##### RECORDED DATA #####
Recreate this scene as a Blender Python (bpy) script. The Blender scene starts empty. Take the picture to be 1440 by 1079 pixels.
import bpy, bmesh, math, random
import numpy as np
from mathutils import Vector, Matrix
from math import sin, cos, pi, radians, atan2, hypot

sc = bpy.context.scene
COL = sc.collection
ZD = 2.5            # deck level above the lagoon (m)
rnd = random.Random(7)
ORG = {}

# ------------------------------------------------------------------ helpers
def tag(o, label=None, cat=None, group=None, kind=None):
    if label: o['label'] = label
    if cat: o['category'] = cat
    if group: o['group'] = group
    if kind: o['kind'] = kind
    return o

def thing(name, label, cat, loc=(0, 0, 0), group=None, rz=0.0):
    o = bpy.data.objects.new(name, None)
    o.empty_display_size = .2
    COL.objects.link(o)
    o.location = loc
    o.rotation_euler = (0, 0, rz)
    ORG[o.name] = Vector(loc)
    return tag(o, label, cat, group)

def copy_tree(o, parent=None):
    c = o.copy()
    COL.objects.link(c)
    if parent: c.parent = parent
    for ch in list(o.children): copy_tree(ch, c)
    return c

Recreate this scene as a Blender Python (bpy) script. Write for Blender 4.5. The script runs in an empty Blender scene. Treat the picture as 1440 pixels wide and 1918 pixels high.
#####
WHAT IS NEEDED:
Generate an exact reproduction of all entries.

FULL RESPONSE:
Recreate this scene as a Blender Python (bpy) script. The Blender scene starts empty. Take the picture to be 1440 by 1079 pixels.
import bpy, bmesh, math, random
import numpy as np
from mathutils import Vector, Matrix
from math import sin, cos, pi, radians, atan2, hypot

sc = bpy.context.scene
COL = sc.collection
ZD = 2.5            # deck level above the lagoon (m)
rnd = random.Random(7)
ORG = {}

# ------------------------------------------------------------------ helpers
def tag(o, label=None, cat=None, group=None, kind=None):
    if label: o['label'] = label
    if cat: o['category'] = cat
    if group: o['group'] = group
    if kind: o['kind'] = kind
    return o

def thing(name, label, cat, loc=(0, 0, 0), group=None, rz=0.0):
    o = bpy.data.objects.new(name, None)
    o.empty_display_size = .2
    COL.objects.link(o)
    o.location = loc
    o.rotation_euler = (0, 0, rz)
    ORG[o.name] = Vector(loc)
    return tag(o, label, cat, group)

def copy_tree(o, parent=None):
    c = o.copy()
    COL.objects.link(c)
    if parent: c.parent = parent
    for ch in list(o.children): copy_tree(ch, c)
    return c

Recreate this scene as a Blender Python (bpy) script. Write for Blender 4.5. The script runs in an empty Blender scene. Treat the picture as 1440 pixels wide and 1918 pixels high.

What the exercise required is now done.